If you've grown up in the era of NES or SNES, there's a good chance you've heard that famous jingle on television sometime, or even hummed it somewhere. Toys "R" Us was an important part of our childhoods and it's announced closure this year brought back a flood of memories for anyone that's been inside it's colorful doors or ever picked up one of those paper slips in front of the video games and brought it up to the counter to exchange it for your purchased game.

The chain was founded in 1948 by Charles P. Lazarus and evolved in the late 50s into Toys "R" Us. It was headquartered in Wayne, New Jersey. Lazarus passed away at age 94 on March 22, 2018, and the company he founded is expected to go with him in June 2018 after liquidation.

Times Square Ferris Wheel (taken by me in 2003)

There are a number of reported reasons the chain is going under. A shift in shopping to online retailers, expensive products, a shift over to a lot of digital content, bad money management, bad restructuring deal... there's a lot of blame going around. Kids these days are content ordering their favorite games online and waiting as long as the download finishes to play them as opposed to going to a brick and mortar store and picking out a physical copy. Kids these days are content ordering their favorite toys off Amazon or other retailers, or there's a Wal-Mart or Target in shorter distance. We've even heard the ridiculous statement on social media that "Millennials aren't having as many kids" as a reason for why the chain is going under.

Fact of the matter is it's going under.

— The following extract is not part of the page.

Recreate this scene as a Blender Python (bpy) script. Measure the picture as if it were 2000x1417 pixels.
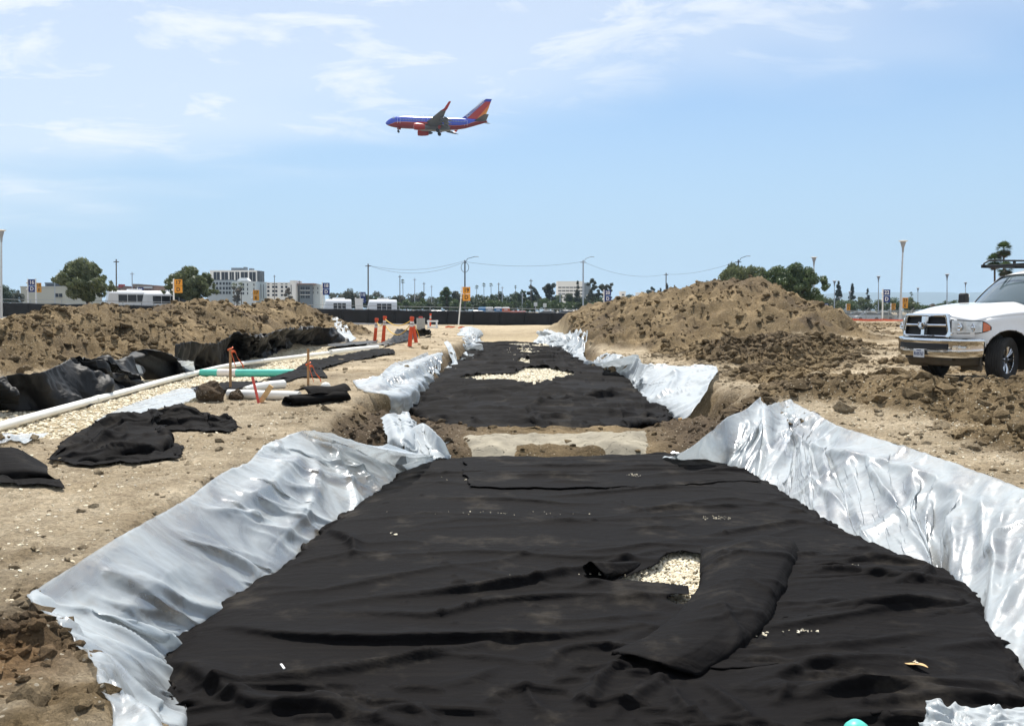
import bpy, bmesh, math, random
import numpy as np
from mathutils import Vector, Matrix

# ------------------------------------------------------------------ scene, camera, sky, sun
for o in list(bpy.data.objects):
    bpy.data.objects.remove(o, do_unlink=True)
SC = bpy.context.scene
COL = SC.collection
R = math.radians
FPX, CX, CY, HOR, CAMZ = 1732.0, 1000.0, 708.5, 608.0, 1.6
PITCH = math.atan((CY - HOR) / FPX)

cam_data = bpy.data.cameras.new("camera")
cam_data.sensor_width = 36.0
cam_data.lens = FPX / 2000.0 * 36.0
cam_data.clip_start = 0.05
cam_data.clip_end = 30000.0
cam = bpy.data.objects.new("camera", cam_data)
COL.objects.link(cam)
cam.location = (0, 0, CAMZ)
cam.rotation_euler = (math.pi / 2 - PITCH, 0, 0)
SC.camera = cam

SUN_EL, SUN_AZ = 61.0, -10.0      # azimuth in degrees from +Y (the way the camera looks), negative = left
sd = Vector((math.sin(R(SUN_AZ)) * math.cos(R(SUN_EL)), math.cos(R(SUN_AZ)) * math.cos(R(SUN_EL)), math.sin(R(SUN_EL))))
sl = bpy.data.lights.new("sun", 'SUN')
sl.energy = 5.0
sl.angle = R(0.53)
sl.color = (1.0, 0.955, 0.88)
sun = bpy.data.objects.new("sun", sl)
COL.objects.link(sun)
sun.rotation_euler = (-sd).to_track_quat('-Z', 'Y').to_euler()
sun.location = sd * 200

world = bpy.data.worlds.new("World")
SC.world = world
world.use_nodes = True
wt = world.node_tree
for n in list(wt.nodes):
    wt.nodes.remove(n)
def N(t, typ, **kw):
    n = t.nodes.new(typ)
    for k, v in kw.items():
        setattr(n, k, v)
    return n
def build_world():
    L = wt.links.new
    out = N(wt, 'ShaderNodeOutputWorld')
    bg = N(wt, 'ShaderNodeBackground')
    bg.inputs['Strength'].default_value = 0.105
    sky = N(wt, 'ShaderNodeTexSky', sky_type='NISHITA')
    sky.sun_disc = False
    sky.sun_elevation = R(SUN_EL)
    sky.sun_rotation = R(SUN_AZ)
    sky.altitude = 40
    sky.air_density = 1.0
    sky.dust_density = 0.25
    sky.ozone_density = 3.0
    # thin high cloud spread over a level layer far above the ground
    tc = N(wt, 'ShaderNodeTexCoord')
    sep = N(wt, 'ShaderNodeSeparateXYZ')
    L(tc.outputs['Generated'], sep.inputs[0])
    zz = N(wt, 'ShaderNodeMath', operation='MAXIMUM'); zz.inputs[1].default_value = 0.0
    L(sep.outputs['Z'], zz.inputs[0])
    za = N(wt, 'ShaderNodeMath', operation='ADD'); za.inputs[1].default_value = 0.10
    L(zz.outputs[0], za.inputs[0])
    dx = N(wt, 'ShaderNodeMath', operation='DIVIDE'); L(sep.outputs['X'], dx.inputs[0]); L(za.outputs[0], dx.inputs[1])
    dy = N(wt, 'ShaderNodeMath', operation='DIVIDE'); L(sep.outputs['Y'], dy.inputs[0]); L(za.outputs[0], dy.inputs[1])
    cv = N(wt, 'ShaderNodeCombineXYZ'); L(dx.outputs[0], cv.inputs[0]); L(dy.outputs[0], cv.inputs[1])
    def noise(scale, detail, rough, dist, off, sx=1.0, sy=1.0):
        mp = N(wt, 'ShaderNodeMapping')
        mp.inputs['Location'].default_value = off
        mp.inputs['Scale'].default_value = (sx, sy, 1)
        L(cv.outputs[0], mp.inputs[0])
        n = N(wt, 'ShaderNodeTexNoise')
        n.inputs['Scale'].default_value = scale
        n.inputs['Detail'].default_value = detail
        n.inputs['Roughness'].default_value = rough
        n.inputs['Distortion'].default_value = dist
        L(mp.outputs[0], n.inputs['Vector'])
        return n.outputs['Fac']
    big = noise(0.55, 3, 0.5, 0.3, CLOUD_OFF, 0.7, 1.1)
    fine = noise(2.6, 9, 0.62, 0.5, (4.1, 2.2, 0), 0.9, 1.25)
    # the cloud field thins out towards its far edge
    e1 = N(wt, 'ShaderNodeMath', operation='MULTIPLY_ADD'); e1.inputs[1].default_value = 0.42; L(dx.outputs[0], e1.inputs[0]); L(dy.outputs[0], e1.inputs[2])
    e2 = N(wt, 'ShaderNodeMath', operation='MULTIPLY_ADD'); e2.inputs[1].default_value = -5.5; L(big, e2.inputs[0]); L(e1.outputs[0], e2.inputs[2])
    m1 = N(wt, 'ShaderNodeMapRange', interpolation_type='SMOOTHSTEP')
    m1.inputs['From Min'].default_value = 1.2; m1.inputs['From Max'].default_value = -0.5
    L(e2.outputs[0], m1.inputs['Value'])
    m2 = N(wt, 'ShaderNodeMapRange', interpolation_type='SMOOTHSTEP')
    m2.inputs['From Min'].default_value = 0.32; m2.inputs['From Max'].default_value = 0.68
    L(fine, m2.inputs['Value'])
    mul = N(wt, 'ShaderNodeMath', operation='MULTIPLY')
    L(m1.outputs[0], mul.inputs[0]); L(m2.outputs[0], mul.inputs[1])
    sc = N(wt, 'ShaderNodeMath', operation='MULTIPLY'); sc.inputs[1].default_value = 0.95
    L(mul.outputs[0], sc.inputs[0])
    # a soft milky veil, wider than the streaks
    veil = N(wt, 'ShaderNodeMath', operation='MULTIPLY'); veil.inputs[1].default_value = 0.52
    L(m1.outputs[0], veil.inputs[0])
    mx = N(wt, 'ShaderNodeMath', operation='MAXIMUM'); L(sc.outputs[0], mx.inputs[0]); L(veil.outputs[0], mx.inputs[1])
    gm = N(wt, 'ShaderNodeGamma'); gm.inputs['Gamma'].default_value = 1.0
    L(sky.outputs[0], gm.inputs[0])
    tint = N(wt, 'ShaderNodeMix', data_type='RGBA', blend_type='MULTIPLY')
    tint.inputs[0].default_value = 1.0
    L(gm.outputs[0], tint.inputs[6]); tint.inputs[7].default_value = SKY_TINT
    # pale summer haze low over the horizon, the same all round
    hz = N(wt, 'ShaderNodeMapRange', interpolation_type='SMOOTHERSTEP')
    hz.inputs['From Min'].default_value = -0.05; hz.inputs['From Max'].default_value = 0.42; hz.inputs['To Min'].default_value = 0.97; hz.inputs['To Max'].default_value = 0.0
    L(sep.outputs['Z'], hz.inputs['Value'])
    hm = N(wt, 'ShaderNodeMix', data_type='RGBA'); L(hz.outputs[0], hm.inputs[0]); L(tint.outputs[2], hm.inputs[6]); hm.inputs[7].default_value = HAZE_COL
    tint = hm
    mix = N(wt, 'ShaderNodeMix', data_type='RGBA')
    L(mx.outputs[0], mix.inputs[0]); L(tint.outputs[2], mix.inputs[6])
    mix.inputs[7].default_value = CLOUD_COL
    L(mix.outputs[2], bg.inputs['Color'])
    L(bg.outputs[0], out.inputs[0])
CLOUD_OFF = (0.35, 0.15, 0)
SKY_TINT = (0.92, 0.97, 1, 1)
HAZE_COL = (3.5, 4.9, 6.4, 1)
CLOUD_COL = (6.9, 7.3, 7.8, 1)
build_world()

SC.view_settings.view_transform = 'Standard'
SC.view_settings.look = 'None'
SC.view_settings.gamma = 1.0
SC.view_settings.exposure = 0.36
SC.view_settings.use_curve_mapping = False
SC.render.engine = 'CYCLES'
SC.cycles.use_denoising = True
SC.cycles.max_bounces = 6
SC.cycles.diffuse_bounces = 3
SC.cycles.glossy_bounces = 3
SC.cycles.transmission_bounces = 6
SC.cycles.transparent_max_bounces = 12
SC.cycles.volume_bounces = 0
SC.cycles.caustics_reflective = False
SC.cycles.caustics_refractive = False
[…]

Whatever the reason, we're left with the memories of what was once the go-to for any toy or video game. Kids in the 80s dreamed of a shopping spree there. Kids in the 90s eagerly awaited the toy catalogue in November to browse what they wanted for the Holidays.

I don't wanna grow up!
Toys "R" Us is synonymous with my video gaming experience. There was one close by, and equal distance away a Kiddie City chain (smaller version of a Toys "R" Us). Both had the same layout for video games. But Toys "R" Us had something special. It's colorful columns in the 1980s made it feel like a kid was walking into a magical world. You walked in, past a clearance section, into the store proper. For a kid obsessed with Nintendo in the 80s, the video game section seemed to glow like Willy Wonka's magical front gates into the Chocolate Factory. There were no games on display, just covers, and a pouch underneath with tickets. You brought one of those tickets to the front counter, paid for the game, and exchanged it in a glass encased booth near the exit for your purchased title. Same thing for video game systems.

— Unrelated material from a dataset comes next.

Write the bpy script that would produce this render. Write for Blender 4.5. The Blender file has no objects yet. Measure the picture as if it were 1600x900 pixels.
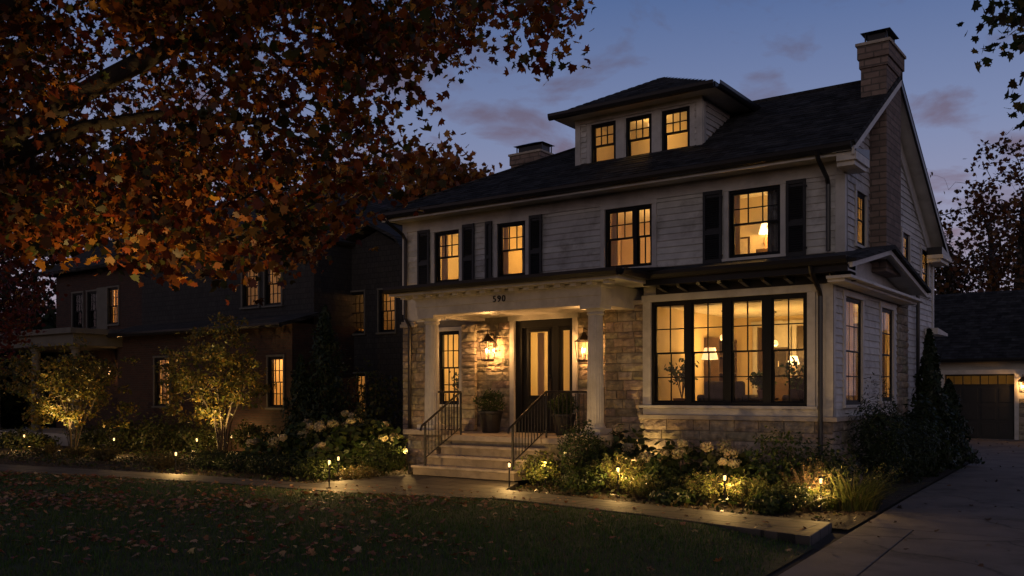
import bpy, bmesh, math, random
import numpy as np
from mathutils import Vector
random.seed(7); RNG = np.random.default_rng(11)
SC = bpy.context.scene; COL = SC.collection
R = math.radians
def U(a, b): return random.uniform(a, b)

# ------------------------------------------------------------------ materials
def lin(r, g, b):
    f = lambda c: (c/255/12.92 if c/255 <= .04045 else ((c/255+.055)/1.055)**2.4)
    return (f(r), f(g), f(b), 1)
def mat(name, col, rough=.7, var=.15, scale=4., bump=0., bscale=40., attr=False, metal=0., spec=.5, stain=None, stain_scale=1.2):
    m = bpy.data.materials.new(name); m.use_nodes = True
    nt = m.node_tree; N = nt.nodes; L = nt.links; b = N['Principled BSDF']
    b.inputs['Roughness'].default_value = rough; b.inputs['Metallic'].default_value = metal
    b.inputs['Specular IOR Level'].default_value = spec
    geo = N.new('ShaderNodeNewGeometry')
    nz = N.new('ShaderNodeTexNoise'); nz.inputs['Scale'].default_value = scale; nz.inputs['Detail'].default_value = 6
    L.new(geo.outputs['Position'], nz.inputs['Vector'])
    rp = N.new('ShaderNodeValToRGB')
    c = list(col[:3]); e = rp.color_ramp.elements
    e[0].position = .3; e[1].position = .7
    e[0].color = [x*(1-var) for x in c]+[1]; e[1].color = [min(1, x*(1+var)) for x in c]+[1]
    L.new(nz.outputs['Fac'], rp.inputs['Fac']); out = rp.outputs['Color']
    if stain is not None:
        n2 = N.new('ShaderNodeTexNoise'); n2.inputs['Scale'].default_value = stain_scale; n2.inputs['Detail'].default_value = 8; n2.inputs['Roughness'].default_value = .65
        L.new(geo.outputs['Position'], n2.inputs['Vector'])
        r2 = N.new('ShaderNodeValToRGB'); r2.color_ramp.elements[0].position = .5; r2.color_ramp.elements[1].position = .72
        L.new(n2.outputs['Fac'], r2.inputs['Fac'])
        mx = N.new('ShaderNodeMix'); mx.data_type = 'RGBA'; L.new(r2.outputs['Color'], mx.inputs['Factor'])
        L.new(out, mx.inputs['A']); mx.inputs['B'].default_value = list(stain[:3])+[1]; out = mx.outputs['Result']
    if attr:
        at = N.new('ShaderNodeAttribute'); at.attribute_name = 'col'
        mu = N.new('ShaderNodeMix'); mu.data_type = 'RGBA'; mu.blend_type = 'MULTIPLY'; mu.inputs['Factor'].default_value = 1
        L.new(out, mu.inputs['A']); L.new(at.outputs['Color'], mu.inputs['B']); out = mu.outputs['Result']
    L.new(out, b.inputs['Base Color'])
    if bump:
        n3 = N.new('ShaderNodeTexNoise'); n3.inputs['Scale'].default_value = bscale; n3.inputs['Detail'].default_value = 8
        L.new(geo.outputs['Position'], n3.inputs['Vector'])
        bp = N.new('ShaderNodeBump'); bp.inputs['Strength'].default_value = bump; bp.inputs['Distance'].default_value = .02
        L.new(n3.outputs['Fac'], bp.inputs['Height']); L.new(bp.outputs['Normal'], b.inputs['Normal'])
    return m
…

As a kid my family used to purchase a small pool every year for the backyard (city living meant a 1 1/2 foot pool was sufficient to get cool in the summer time). Friends from school would come over, we'd play in the pool for a few hours, then plop in front of our NES and play video games for hours. Snacks were provided, games were played, it was a more innocent time. Rainy days were spent with action figures, cartoons, and of course, head first into Ninja Gaiden, or Double Dragon, or even Mega Man 2. After school allowed a brief period of snacks, playing a game, and watching a cartoon or 2 before tackling homework. And of course that feeling during the holidays of tearing open those Toys "R" Us purchased goodies and spending the day enjoying the holiday haul before and after dinner.
I got me a Game Boy from Toys R Us! (1990 Metallic Joe)

Toys "R" Us was a huge part of my childhood. Even if you sub out the chain with Kay Bee, Caldor or even one of the early Target stores, chances are you may have had a similar experience growing up. Watching the liquidation is like a part of my childhood being gone for good, even if the store has long been remodeled and changed, and of course not even closely resembling the 80s incarnation.

Almost every person involved in the Retro Gaming scene will more then likely say they're into it because it brings them back to their childhoods. People much younger into the same scene may say it's to bring them to an era before they were born that's been described by a lot of bloggers as magical. It can be argued as well that a lot of the older generation would claim their childhoods were in fact the best era and the following generations just don't know how to have fun properly. Regardless of what era you claim as your own, chances are Toys "R" Us was a huge part of it, and that's the real, actual tragedy of this corporate entity's downfall.